With Extreme Wealth Comes Extreme Pollution
There has been a lot of talk in the fight against climate change about focusing on reducing emissions in the most pollutive countries, like China, the United States, and India. But a new report says we’re concentrating on the wrong thing. We should, researchers say, be looking instead at the most pollutive people.
The report, from the World Inequality Lab — which is run by the Paris School of Economics and the University of California, Berkeley — explains some pretty harsh facts:
- The global top 1 percent of individuals each emit around 110 tons of carbon dioxide on average per year.
- The top 0.1 percent of people emit 467 tons on average.
- The top 0.01 percent, 2,530 tons per person per year.
The problem, the report authors say, “is quite clear: extreme wealth comes with extreme pollution.”
While the authors are keeping their estimations on the conservative side, they point to easily seen pollutive activities of the ultra-rich, such as space flight.
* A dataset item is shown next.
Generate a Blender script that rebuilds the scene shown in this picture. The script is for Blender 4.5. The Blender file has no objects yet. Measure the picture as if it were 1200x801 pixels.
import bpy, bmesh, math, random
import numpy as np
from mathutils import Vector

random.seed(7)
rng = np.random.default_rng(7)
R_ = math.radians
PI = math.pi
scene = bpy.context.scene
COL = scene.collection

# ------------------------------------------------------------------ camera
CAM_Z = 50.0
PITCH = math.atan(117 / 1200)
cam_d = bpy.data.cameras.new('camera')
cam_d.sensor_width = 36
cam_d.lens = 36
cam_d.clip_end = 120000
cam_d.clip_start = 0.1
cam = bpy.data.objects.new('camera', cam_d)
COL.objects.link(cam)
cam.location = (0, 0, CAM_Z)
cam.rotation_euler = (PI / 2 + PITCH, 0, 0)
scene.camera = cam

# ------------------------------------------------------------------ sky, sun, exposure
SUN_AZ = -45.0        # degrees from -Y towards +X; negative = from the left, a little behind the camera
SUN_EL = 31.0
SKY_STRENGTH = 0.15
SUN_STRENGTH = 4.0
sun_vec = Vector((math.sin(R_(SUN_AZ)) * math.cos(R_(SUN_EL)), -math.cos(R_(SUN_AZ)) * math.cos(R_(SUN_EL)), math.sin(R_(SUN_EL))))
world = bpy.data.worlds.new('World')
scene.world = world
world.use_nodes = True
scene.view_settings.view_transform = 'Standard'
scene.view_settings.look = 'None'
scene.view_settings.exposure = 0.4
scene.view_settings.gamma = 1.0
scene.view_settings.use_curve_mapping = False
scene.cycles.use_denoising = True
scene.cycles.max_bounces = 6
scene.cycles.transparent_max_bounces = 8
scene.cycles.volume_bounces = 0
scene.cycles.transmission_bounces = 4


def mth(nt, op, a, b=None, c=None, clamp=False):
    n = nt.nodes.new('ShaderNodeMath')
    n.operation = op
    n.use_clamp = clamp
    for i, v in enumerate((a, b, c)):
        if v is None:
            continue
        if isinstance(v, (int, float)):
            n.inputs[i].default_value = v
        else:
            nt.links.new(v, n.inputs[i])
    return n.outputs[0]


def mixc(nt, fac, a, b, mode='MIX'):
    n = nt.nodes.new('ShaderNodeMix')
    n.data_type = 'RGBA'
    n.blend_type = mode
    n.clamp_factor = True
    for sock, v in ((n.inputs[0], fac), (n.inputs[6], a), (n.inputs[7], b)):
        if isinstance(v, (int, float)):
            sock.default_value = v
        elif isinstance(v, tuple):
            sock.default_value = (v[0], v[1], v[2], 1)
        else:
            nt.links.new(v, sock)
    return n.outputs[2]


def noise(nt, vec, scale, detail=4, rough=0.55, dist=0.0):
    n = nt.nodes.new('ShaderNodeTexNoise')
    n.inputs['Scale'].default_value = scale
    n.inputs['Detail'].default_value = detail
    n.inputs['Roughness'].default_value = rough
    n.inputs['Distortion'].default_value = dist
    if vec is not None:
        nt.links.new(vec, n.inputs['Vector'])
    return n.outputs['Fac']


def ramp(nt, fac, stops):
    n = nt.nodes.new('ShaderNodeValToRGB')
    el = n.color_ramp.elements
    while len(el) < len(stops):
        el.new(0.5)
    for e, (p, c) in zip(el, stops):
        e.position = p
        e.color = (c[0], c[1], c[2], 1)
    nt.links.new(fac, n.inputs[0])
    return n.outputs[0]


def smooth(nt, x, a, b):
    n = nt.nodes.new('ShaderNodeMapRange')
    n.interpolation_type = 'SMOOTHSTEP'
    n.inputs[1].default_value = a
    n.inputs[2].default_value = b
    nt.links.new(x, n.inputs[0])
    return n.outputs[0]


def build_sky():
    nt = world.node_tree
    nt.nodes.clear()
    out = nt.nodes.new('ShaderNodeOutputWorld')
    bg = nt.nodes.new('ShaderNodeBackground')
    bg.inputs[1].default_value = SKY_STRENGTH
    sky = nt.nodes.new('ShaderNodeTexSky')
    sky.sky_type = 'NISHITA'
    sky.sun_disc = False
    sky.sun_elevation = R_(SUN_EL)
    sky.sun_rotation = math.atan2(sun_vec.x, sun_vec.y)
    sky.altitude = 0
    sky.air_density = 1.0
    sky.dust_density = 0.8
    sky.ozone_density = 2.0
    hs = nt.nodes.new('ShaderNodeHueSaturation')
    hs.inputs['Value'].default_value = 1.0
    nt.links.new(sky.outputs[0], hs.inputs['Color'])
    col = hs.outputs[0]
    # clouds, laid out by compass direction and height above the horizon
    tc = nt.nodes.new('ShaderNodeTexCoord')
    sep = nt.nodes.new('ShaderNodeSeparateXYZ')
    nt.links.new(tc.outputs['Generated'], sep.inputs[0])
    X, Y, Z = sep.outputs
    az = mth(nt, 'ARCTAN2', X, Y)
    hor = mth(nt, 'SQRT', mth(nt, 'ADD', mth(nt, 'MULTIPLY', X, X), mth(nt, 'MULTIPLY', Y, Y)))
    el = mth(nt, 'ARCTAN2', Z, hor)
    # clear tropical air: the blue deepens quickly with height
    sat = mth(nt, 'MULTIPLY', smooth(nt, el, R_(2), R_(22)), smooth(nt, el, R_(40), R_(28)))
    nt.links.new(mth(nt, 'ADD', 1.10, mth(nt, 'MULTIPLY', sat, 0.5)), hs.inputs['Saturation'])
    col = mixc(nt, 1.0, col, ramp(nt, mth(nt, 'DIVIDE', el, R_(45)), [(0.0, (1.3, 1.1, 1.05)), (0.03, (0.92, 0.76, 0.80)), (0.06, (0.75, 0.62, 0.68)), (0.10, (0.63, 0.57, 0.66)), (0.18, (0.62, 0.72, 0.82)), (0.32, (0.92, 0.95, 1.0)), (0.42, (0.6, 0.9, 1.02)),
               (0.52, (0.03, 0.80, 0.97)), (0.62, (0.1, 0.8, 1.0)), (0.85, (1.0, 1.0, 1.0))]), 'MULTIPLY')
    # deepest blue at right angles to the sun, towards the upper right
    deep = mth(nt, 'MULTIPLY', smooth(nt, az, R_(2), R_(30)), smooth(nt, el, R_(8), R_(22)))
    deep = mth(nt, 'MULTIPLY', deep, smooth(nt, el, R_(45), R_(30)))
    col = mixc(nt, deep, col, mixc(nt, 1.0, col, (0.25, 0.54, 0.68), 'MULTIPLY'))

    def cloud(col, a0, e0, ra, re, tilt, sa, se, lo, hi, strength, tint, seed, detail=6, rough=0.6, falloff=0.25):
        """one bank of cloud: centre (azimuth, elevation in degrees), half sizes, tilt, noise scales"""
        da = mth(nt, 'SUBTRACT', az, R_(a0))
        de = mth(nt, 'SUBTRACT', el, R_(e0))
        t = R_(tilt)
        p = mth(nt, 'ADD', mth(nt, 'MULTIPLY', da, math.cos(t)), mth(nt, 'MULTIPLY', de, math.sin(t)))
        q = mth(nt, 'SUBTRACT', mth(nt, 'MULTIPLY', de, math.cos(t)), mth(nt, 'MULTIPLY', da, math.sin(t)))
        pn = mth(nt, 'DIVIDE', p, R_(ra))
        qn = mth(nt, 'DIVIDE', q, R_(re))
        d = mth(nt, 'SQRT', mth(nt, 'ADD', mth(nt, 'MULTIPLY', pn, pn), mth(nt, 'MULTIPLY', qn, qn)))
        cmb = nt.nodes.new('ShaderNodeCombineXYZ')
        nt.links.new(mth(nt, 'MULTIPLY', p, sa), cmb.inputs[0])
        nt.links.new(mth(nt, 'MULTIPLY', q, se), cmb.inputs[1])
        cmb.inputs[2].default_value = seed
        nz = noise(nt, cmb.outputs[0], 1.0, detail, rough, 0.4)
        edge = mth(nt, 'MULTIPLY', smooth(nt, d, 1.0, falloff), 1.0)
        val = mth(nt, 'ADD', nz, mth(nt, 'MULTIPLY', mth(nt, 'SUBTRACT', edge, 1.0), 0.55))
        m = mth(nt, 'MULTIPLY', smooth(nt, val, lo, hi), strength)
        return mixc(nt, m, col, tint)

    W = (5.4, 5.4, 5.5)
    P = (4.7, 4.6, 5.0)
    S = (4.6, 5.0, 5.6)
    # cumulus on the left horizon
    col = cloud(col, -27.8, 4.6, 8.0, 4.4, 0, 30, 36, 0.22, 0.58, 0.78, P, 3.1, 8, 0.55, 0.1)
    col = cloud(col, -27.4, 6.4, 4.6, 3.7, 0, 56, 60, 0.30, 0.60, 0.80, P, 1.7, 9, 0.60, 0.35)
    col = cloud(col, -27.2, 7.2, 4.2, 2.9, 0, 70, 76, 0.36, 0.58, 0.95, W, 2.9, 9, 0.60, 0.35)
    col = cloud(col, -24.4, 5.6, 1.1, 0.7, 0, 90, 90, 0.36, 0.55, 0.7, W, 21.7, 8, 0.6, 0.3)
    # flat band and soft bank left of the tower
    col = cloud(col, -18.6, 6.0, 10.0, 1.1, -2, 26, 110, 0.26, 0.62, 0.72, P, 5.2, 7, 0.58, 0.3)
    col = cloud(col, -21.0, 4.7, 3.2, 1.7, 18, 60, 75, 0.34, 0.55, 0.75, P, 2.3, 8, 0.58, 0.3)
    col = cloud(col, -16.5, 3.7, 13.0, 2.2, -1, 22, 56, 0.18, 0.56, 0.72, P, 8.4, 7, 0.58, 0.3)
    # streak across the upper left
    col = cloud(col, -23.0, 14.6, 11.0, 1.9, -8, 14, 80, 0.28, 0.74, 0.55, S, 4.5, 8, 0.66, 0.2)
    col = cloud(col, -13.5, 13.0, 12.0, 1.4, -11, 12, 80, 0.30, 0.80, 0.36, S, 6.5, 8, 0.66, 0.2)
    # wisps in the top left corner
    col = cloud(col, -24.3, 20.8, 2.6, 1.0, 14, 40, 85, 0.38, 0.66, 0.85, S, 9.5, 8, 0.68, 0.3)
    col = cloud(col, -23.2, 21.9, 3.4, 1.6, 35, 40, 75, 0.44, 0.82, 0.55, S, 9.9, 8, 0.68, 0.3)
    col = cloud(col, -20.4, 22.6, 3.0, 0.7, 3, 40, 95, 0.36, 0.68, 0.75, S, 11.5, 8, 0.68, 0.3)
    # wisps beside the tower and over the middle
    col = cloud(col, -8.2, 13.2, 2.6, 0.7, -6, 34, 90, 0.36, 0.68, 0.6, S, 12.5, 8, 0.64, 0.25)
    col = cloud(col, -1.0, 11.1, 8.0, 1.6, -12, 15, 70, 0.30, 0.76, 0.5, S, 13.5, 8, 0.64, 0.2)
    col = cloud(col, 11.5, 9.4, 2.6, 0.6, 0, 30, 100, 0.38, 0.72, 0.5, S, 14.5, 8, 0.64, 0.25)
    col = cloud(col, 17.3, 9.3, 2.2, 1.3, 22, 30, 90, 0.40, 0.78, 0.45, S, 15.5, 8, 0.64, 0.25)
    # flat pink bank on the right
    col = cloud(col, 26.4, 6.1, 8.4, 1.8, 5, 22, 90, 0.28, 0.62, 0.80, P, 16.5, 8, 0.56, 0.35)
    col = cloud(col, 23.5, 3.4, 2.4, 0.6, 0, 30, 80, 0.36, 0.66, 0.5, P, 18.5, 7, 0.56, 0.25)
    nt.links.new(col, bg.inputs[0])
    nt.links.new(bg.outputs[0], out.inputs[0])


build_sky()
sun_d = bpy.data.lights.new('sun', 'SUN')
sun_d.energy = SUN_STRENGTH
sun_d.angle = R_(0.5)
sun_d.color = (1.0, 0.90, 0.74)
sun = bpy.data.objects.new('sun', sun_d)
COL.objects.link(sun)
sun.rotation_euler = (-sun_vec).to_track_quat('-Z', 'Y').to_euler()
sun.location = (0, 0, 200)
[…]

An 11-minute flight “emits no fewer than 75 tons of carbon per passenger once indirect emissions are taken into account (and more likely, in the 250-1,000 tons range),” the authors write. Opposingly, about one billion individuals emit less than one ton per person per year. Over their lifetime, these one billion people emit no more than 75 tons of carbon per person.
“It therefore takes a few minutes in space travel to emit at least as much carbon as an individual from the bottom billion will emit in her entire lifetime.”
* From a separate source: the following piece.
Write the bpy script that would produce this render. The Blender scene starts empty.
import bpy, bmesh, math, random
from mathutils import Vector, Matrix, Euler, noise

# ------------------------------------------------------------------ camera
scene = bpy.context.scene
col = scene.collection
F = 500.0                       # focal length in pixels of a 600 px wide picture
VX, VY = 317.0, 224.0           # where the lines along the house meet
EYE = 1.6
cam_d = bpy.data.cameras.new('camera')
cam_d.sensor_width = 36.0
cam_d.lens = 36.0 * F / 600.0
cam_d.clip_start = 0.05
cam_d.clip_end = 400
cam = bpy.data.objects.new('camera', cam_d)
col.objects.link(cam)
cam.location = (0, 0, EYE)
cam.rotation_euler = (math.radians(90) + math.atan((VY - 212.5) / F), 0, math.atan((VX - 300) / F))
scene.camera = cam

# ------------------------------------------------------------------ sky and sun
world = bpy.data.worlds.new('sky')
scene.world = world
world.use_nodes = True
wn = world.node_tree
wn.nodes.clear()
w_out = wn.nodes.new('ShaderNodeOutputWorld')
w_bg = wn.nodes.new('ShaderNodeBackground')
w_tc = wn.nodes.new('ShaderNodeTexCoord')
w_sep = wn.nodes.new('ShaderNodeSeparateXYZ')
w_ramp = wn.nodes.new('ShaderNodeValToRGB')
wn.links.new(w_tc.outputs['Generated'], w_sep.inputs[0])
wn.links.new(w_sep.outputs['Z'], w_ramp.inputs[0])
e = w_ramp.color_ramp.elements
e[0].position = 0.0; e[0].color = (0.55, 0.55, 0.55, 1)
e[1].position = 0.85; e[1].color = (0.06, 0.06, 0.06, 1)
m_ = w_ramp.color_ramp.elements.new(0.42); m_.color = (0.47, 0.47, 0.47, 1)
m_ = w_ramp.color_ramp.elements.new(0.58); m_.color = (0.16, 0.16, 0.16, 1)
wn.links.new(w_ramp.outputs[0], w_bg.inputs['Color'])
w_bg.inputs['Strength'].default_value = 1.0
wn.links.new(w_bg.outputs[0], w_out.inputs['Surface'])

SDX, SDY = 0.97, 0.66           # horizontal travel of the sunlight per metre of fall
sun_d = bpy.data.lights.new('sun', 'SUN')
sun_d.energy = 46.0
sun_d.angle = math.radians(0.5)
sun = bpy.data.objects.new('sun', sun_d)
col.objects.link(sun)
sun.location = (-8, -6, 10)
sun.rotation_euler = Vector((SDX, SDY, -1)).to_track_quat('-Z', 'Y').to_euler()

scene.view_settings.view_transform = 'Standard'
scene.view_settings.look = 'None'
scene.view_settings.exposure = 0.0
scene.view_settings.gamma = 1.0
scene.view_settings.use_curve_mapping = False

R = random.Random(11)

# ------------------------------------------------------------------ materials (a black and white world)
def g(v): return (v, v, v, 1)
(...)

Also, the wealthier the person (or country), the more meat they tend to consume. Scientific American reports that as much as 40 percent of the world’s greenhouse gas emissions comes from agriculture, deforestation, and changes in the way land is used. Cattle release a tremendous amount of methane, and clearing land for pastures destroys trees that would otherwise absorb carbon.
Along the Jeff-Bezos-goes-to-space lines, billionaires are also destroying the planet with their superyachts, which are some of the most carbon-emission-heavy possessions in the world (ahem, Jeff Bezos again). Then there are the pollutive private jets, high-definition TVs, and massive SUVs preferred by the mega-rich.
Looking at the United States alone, the report explains that in order to meet the Paris Agreement’s 2030 target reduction in emissions, the middle 40 percent of the country in terms of income will have to cut greenhouse gas emissions by a little over half of our current level. But, the top 10 percent of individuals will need to reduce their emissions by 87 percent.
There are straightforward ways for the wealthiest to slow down their luxurious consumption — by pulling investments from fossil fuel companies, shifting their own companies to clean energy, and by paying a higher “carbon tax” than lower-income people.
Unfortunately, right now, with their access to fancy, carbon-emitting toys and ways of life, “there is scarcely any limit to the carbon emissions of the ultra-wealthy,” the report authors conclude.